Ahead of the Uttar Pradesh Assembly elections, Communist Party of India (Marxist) general secretary Prakash Karat said here on Friday that the party is calling for a defeat of the Congress, the Bharatiya Janata Party (BJP) and the Bahujan Samajwadi Party (BSP) in the polls.
“The BSP government has a record of misrule, has taken away thousands of acres of farm land forcibly and has set a record in corruption,” Mr. Karat said.
Clarifying that the CPI(M) had never projected BSP chief Mayawati as the Prime Ministerial candidate for the ‘Third Front' ahead of the 2009 Lok Sabha elections, he said that it was just a perception created by the media.
“Our party called for a non-Congress, non-BJP alternative….there was no electoral understanding with the BSP,” Mr. Karat said of the 2009 polls, adding that never had the name of any Prime Ministerial candidate been announced.
“In U.P. today, when we are fighting elections we are calling for the defeat of the BSP, along with the defeat of the Congress and the BJP,” he said.
Mr. Karat was speaking at a press conference on the concluding day of the special session of the Central Committee of the CPI(M).
On being asked to comment on the recent controversy regarding the appointment of Justice R. A. Mehta as the Lokayukta of Gujarat by Governor Kamala Beniwal, Mr. Karat said that the BJP government there had been exposed in its failure to appoint a Lokayukta since 2003.
“The BJP has been fully exposed by the fact that they are demanding an effective Lokpal and Lokayukta, but in Gujarat there has been no Lokayukta appointed since 2003,” he said.
Now when a Lokayukta has been appointed, they are trying to stop it and have been unsuccessful so far, he added.

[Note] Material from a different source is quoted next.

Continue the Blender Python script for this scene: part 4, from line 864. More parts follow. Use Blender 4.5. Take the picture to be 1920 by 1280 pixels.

Criticising the Centre for failing to bring in an effective Lokpal Bill in Parliament and then failing to adopt it in the Rajya Sabha because it refused to allow amendments to the Bill, Mr. Karat pressed the demand that the government bring the Lokpal legislation with suitable amendments during the Budget session.
It is very clear that a united Opposition could have pushed through some amendments in the bill including making the selection process more broad-based with fewer government nominees and by allowing the Lokpal to have its own investigating agency, he said.